Paris halal shop owner facing eviction for not selling pork or alcohol

5 Aug, 2016 07:54 / Updated 8 years ago

Authorities in a Paris suburb have warned the owner of a halal supermarket that he must start selling pork and alcohol if he wants to remain open. Local residents have complained that they are not able to get a wide range of products at the store.

Under the terms of his lease, Soulemane Yalcin is obliged to run a ‘general food store’, but the lack of pork products and alcohol at his Good Price supermarket in Colombes are causing a stir in the western-Paris suburb.

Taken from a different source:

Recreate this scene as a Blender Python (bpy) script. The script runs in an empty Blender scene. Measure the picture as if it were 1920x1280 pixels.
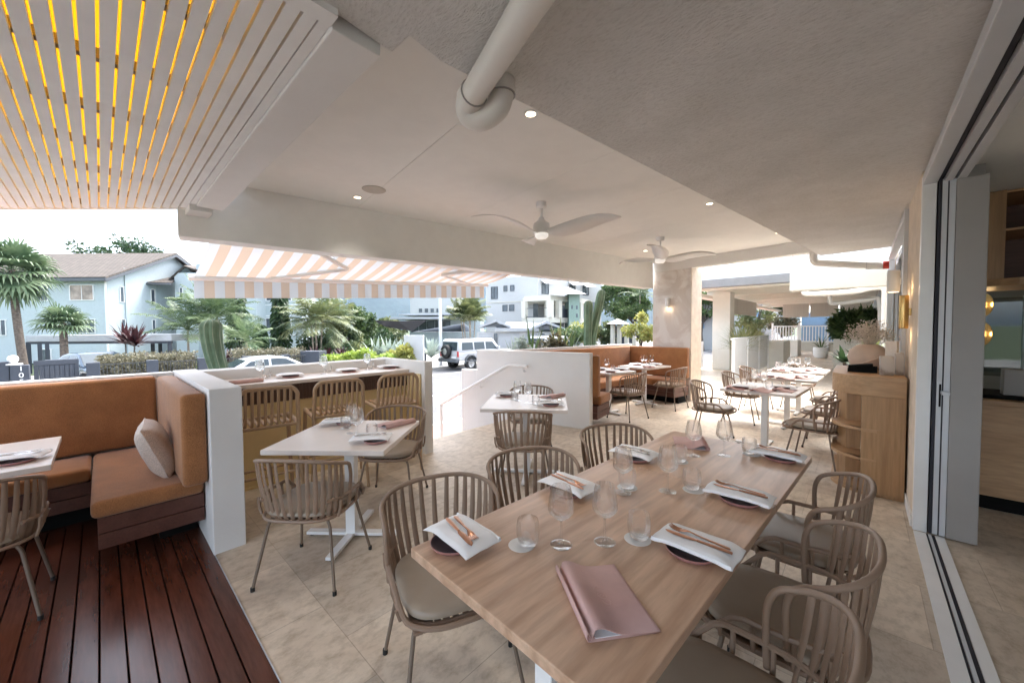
import bpy, bmesh, math, random
from mathutils import Vector, Matrix, noise
V = Vector; R = math.radians; PI = math.pi
SC = bpy.context.scene
COL = SC.collection
# ------------------------------------------------------------------ camera
F, YAW, PITCH, ROLL, H = 712.0, R(42.7), math.atan(24/712), 0.0064, 1.5
FW = V((-math.sin(YAW)*math.cos(PITCH), math.cos(YAW)*math.cos(PITCH), -math.sin(PITCH)))
_r = V((math.cos(YAW), math.sin(YAW), 0)); _u = _r.cross(FW)
RX = _r*math.cos(ROLL) - _u*math.sin(ROLL); RU = _u*math.cos(ROLL) + _r*math.sin(ROLL)
cam = bpy.data.objects.new('camera', bpy.data.cameras.new('camera')); COL.objects.link(cam)
m = Matrix((RX, RU, -FW)).transposed().to_4x4(); m.translation = V((0, 0, H)); cam.matrix_world = m
cam.data.sensor_width = 36; cam.data.lens = F/1920*36; cam.data.clip_start = 0.05; cam.data.clip_end = 12000
SC.camera = cam
# ------------------------------------------------------------------ sky, sun, exposure
W = bpy.data.worlds.new("World"); SC.world = W; W.use_nodes = True
nt = W.node_tree; bg = nt.nodes['Background']
sky = nt.nodes.new('ShaderNodeTexSky'); sky.sky_type = 'NISHITA'; sky.sun_disc = False
SUN_EL, SUN_AZ = R(58), R(12)          # azimuth measured from +Y towards -X
sky.sun_elevation = SUN_EL; sky.sun_rotation = -SUN_AZ
sky.air_density = 1.0; sky.dust_density = 4.0; sky.ozone_density = 1.0
hs = nt.nodes.new('ShaderNodeHueSaturation'); hs.inputs['Saturation'].default_value = 0.42
nt.links.new(sky.outputs[0], hs.inputs['Color']); nt.links.new(hs.outputs[0], bg.inputs[0])
bg.inputs[1].default_value = 0.15
sl = bpy.data.lights.new('sun', 'SUN'); sl.energy = .5; sl.angle = R(15); sl.color = (1, .98, .95)
so = bpy.data.objects.new('sun', sl); COL.objects.link(so)
sd = V((-math.sin(SUN_AZ)*math.cos(SUN_EL), math.cos(SUN_AZ)*math.cos(SUN_EL), math.sin(SUN_EL)))
so.rotation_euler = sd.to_track_quat('Z', 'Y').to_euler()
SC.view_settings.view_transform = 'Standard'; SC.view_settings.look = 'None'
SC.view_settings.gamma = 1; SC.view_settings.exposure = 2.8
SC.cycles.use_denoising = True
SC.cycles.max_bounces = 10; SC.cycles.diffuse_bounces = 6; SC.cycles.glossy_bounces = 4
SC.cycles.transmission_bounces = 12; SC.cycles.transparent_max_bounces = 24; SC.cycles.caustics_refractive = False; SC.cycles.caustics_reflective = False
SC.cycles.sample_clamp_indirect = 6

rng = random.Random(7)
def E(px, py, d):                      # a spot seen at (px, py) of the 1920 px photo, d metres ahead
    return V((0, 0, H)) + FW*d + RX*((px-960)/F*d) - RU*((py-640)/F*d)
def EG(px, d, z):                      # column px at depth d, at height z
    p = E(px, 640, d); return V((p.x, p.y, z))
E1 = V((math.cos(YAW), math.sin(YAW), 0)); E2 = V((-math.sin(YAW), math.cos(YAW), 0))
# ------------------------------------------------------------------ materials
def newmat(name):
    M = bpy.data.materials.new(name); M.use_nodes = True
    return M, M.node_tree, M.node_tree.nodes['Principled BSDF']
def noise_col(t, scale, c1, c2, stretch=(1, 1, 1), detail=4, lo=.35, hi=.65, rough=.55):
    tc = t.nodes.new('ShaderNodeTexCoord'); mp = t.nodes.new('ShaderNodeMapping'); mp.inputs['Scale'].default_value = stretch
    n = t.nodes.new('ShaderNodeTexNoise'); n.inputs['Scale'].default_value = scale; n.inputs['Detail'].default_value = detail
    n.inputs['Roughness'].default_value = rough
    r = t.nodes.new('ShaderNodeValToRGB'); r.color_ramp.elements[0].position = lo; r.color_ramp.elements[1].position = hi
    r.color_ramp.elements[0].color = (*c1, 1); r.color_ramp.elements[1].color = (*c2, 1)
    t.links.new(tc.outputs['Object'], mp.inputs[0]); t.links.new(mp.outputs[0], n.inputs['Vector']); t.links.new(n.outputs['Fac'], r.inputs[0])
    return r, n, mp
def bump(t, b, hsock, strength=.2, dist=.01):
    bn = t.nodes.new('ShaderNodeBump'); bn.inputs['Strength'].default_value = strength; bn.inputs['Distance'].default_value = dist
    t.links.new(hsock, bn.inputs['Height']); t.links.new(bn.outputs[0], b.inputs['Normal'])
def mat(name, c, rough=.6, metal=0, var=.06, scale=6, bmp=0, bscale=60, stretch=(1, 1, 1), spec=.5, coat=0, bdist=.01):
    M, t, b = newmat(name)
    c1 = tuple(max(0, x*(1-var)) for x in c); c2 = tuple(min(1, x*(1+var)) for x in c)
    r, n, mp = noise_col(t, scale, c1, c2, stretch)
    t.links.new(r.outputs[0], b.inputs['Base Color'])
    b.inputs['Roughness'].default_value = rough; b.inputs['Metallic'].default_value = metal
    b.inputs['Specular IOR Level'].default_value = spec; b.inputs['Coat Weight'].default_value = coat
    if bmp:
        n2 = t.nodes.new('ShaderNodeTexNoise'); n2.inputs['Scale'].default_value = bscale; n2.inputs['Detail'].default_value = 5
        t.links.new(mp.outputs[0], n2.inputs['Vector']); bump(t, b, n2.outputs['Fac'], bmp, bdist)
    return M
def mat_emit(name, c, s):
    M, t, b = newmat(name); b.inputs['Base Color'].default_value = (*c, 1)
    b.inputs['Emission Color'].default_value = (*c, 1); b.inputs['Emission Strength'].default_value = s; return M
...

The local authorities say he is not providing a service to the whole of the community because of the lack of pork and alcohol. The previous supermarket in its place had been a Franprix franchise store, which had sold everything.

Mayor of Colombes Nicole Goueta has visited the shop previously and urged its owner to install a small area for selling alcohol, as well as a delicatessen section to meet the needs of the local population, especially elderly residents who need to travel to the next town to get what they need. 

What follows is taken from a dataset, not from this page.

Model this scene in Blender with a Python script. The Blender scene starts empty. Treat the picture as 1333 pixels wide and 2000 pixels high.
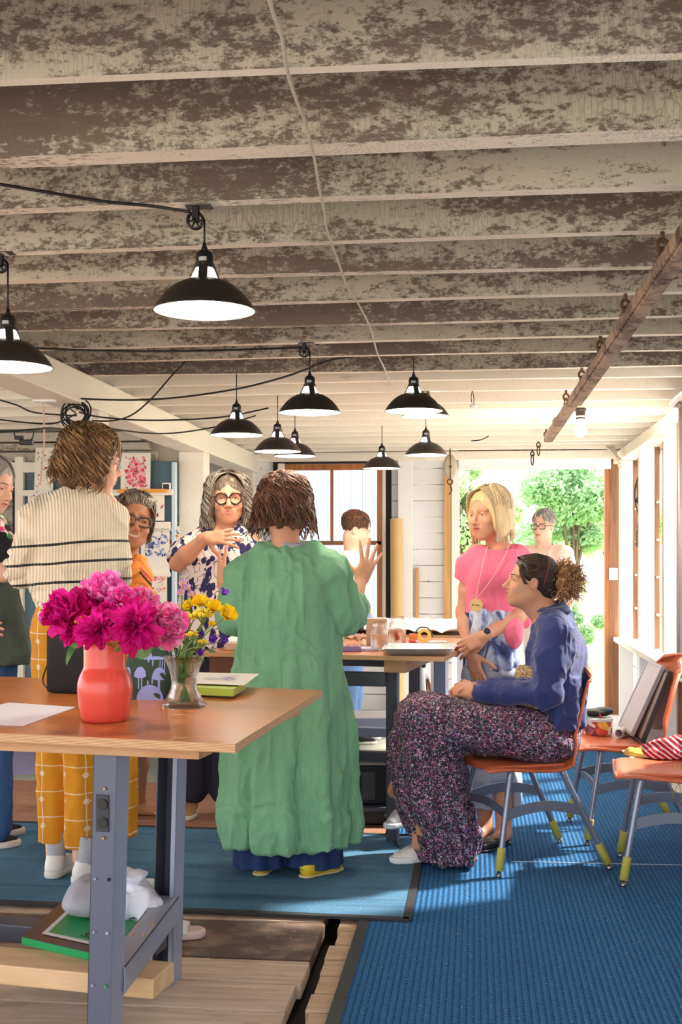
import bpy, bmesh, math, random
import numpy as np
from mathutils import Vector, Matrix
random.seed(7); RNG=np.random.default_rng(11)
S=bpy.context.scene; COL=S.collection
PI=math.pi
# ------------------------------------------------------------------ camera
EYE=1.28; FPX=2360.0; YAW=math.radians(6.36); HOR=1090.0
cd=bpy.data.cameras.new('camera'); cam=bpy.data.objects.new('camera',cd); COL.objects.link(cam)
cam.location=(0,0,EYE); cam.rotation_euler=(PI/2,0,YAW)
cd.sensor_fit='VERTICAL'; cd.sensor_height=36.0; cd.sensor_width=24.0
cd.lens=FPX*36/2000; cd.shift_y=(HOR-1000)/2000.0; cd.clip_end=200
S.camera=cam
# ------------------------------------------------------------------ exposure
S.view_settings.view_transform='Standard'; S.view_settings.look='None'
S.view_settings.gamma=1; S.view_settings.use_curve_mapping=False
S.view_settings.exposure=0.8
# ------------------------------------------------------------------ sky and sun
w=bpy.data.worlds.new('sky'); S.world=w; w.use_nodes=True
wn=w.node_tree; bg=wn.nodes['Background']
bg.inputs[0].default_value=(0.93,0.965,1.0,1); bg.inputs[1].default_value=2.1
sd=bpy.data.lights.new('sun','SUN'); sd.energy=6.0; sd.angle=math.radians(3); sd.color=(1,.95,.86)
sun=bpy.data.objects.new('sun',sd); COL.objects.link(sun)
sun.rotation_euler=Vector((-0.80,-0.46,-0.80)).to_track_quat('-Z','Y').to_euler()
S.cycles.max_bounces=6; S.cycles.diffuse_bounces=4; S.cycles.glossy_bounces=3; S.cycles.transmission_bounces=6
S.cycles.transparent_max_bounces=8
S.cycles.sample_clamp_indirect=6.0; S.cycles.caustics_reflective=False; S.cycles.caustics_refractive=False
S.cycles.use_denoising=True
# ------------------------------------------------------------------ geometry of the place, measured by eye
FW=np.array([-math.sin(YAW),math.cos(YAW),0]); RT=np.array([math.cos(YAW),math.sin(YAW),0]); UP=np.array([0,0,1.])
def ray(px,py): return FW+(px-667)/FPX*RT+(HOR-py)/FPX*UP
def P(px,py,D): return np.array([0,0,EYE])+D*ray(px,py)
def PZ(px,py,z): d=ray(px,py); return np.array([0,0,EYE])+(z-EYE)/d[2]*d
def PY(px,py,Y): d=ray(px,py); return np.array([0,0,EYE])+Y/d[1]*d
def PX(px,py,X): d=ray(px,py); return np.array([0,0,EYE])+X/d[0]*d
def CW(x,D,z=0): return x*RT+D*FW+np.array([0,0,z])       # right/forward metres to world
# ------------------------------------------------------------------ object helpers
def rootloc(o):
    v=Vector((0,0,0))
    while o is not None: v=v+o.location; o=o.parent
    return np.array(v)
def tag(o,label=None,cat=None,group=None,kind=None):
    if label: o['label']=label
    if cat: o['category']=cat
    if group: o['group']=group
    if kind: o['kind']=kind
    return o
def thing(name,label,cat,loc=(0,0,0),rz=0,group=None):
    o=bpy.data.objects.new(name,None); COL.objects.link(o); o.empty_display_size=.1
    o.location=[float(v) for v in loc]; o.rotation_euler=(0,0,rz)
    return tag(o,label,cat,group)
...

“We want a social mix,” the mayor’s chief of staff Jerome Besnard told the Telegraph. “We don’t want any area that is only Muslim or any area where there are no Muslims,” adding that the reaction would have been the same if a kosher store had been planned to be opened at the same spot. 

Yalcin has defended his decision not to sell pork or alcohol at the shop, which opened in April 2015, with the case set to be heard in court on October 13.  

“All the stores that sell alcohol face security problems,” he said, as cited by Le Parisien, while adding that ham and bacon were not sold because “there were many losses in the deli department,” which he says were backed up by the previous Franprix sales figures. 

He also said that he is catering for the demand in the local area. 

“I look around me and I look to see what I can sell. The lease is for the sale of general food and related activities. It all depends on how you interpret ‘local activities’,” he told Le Parisien.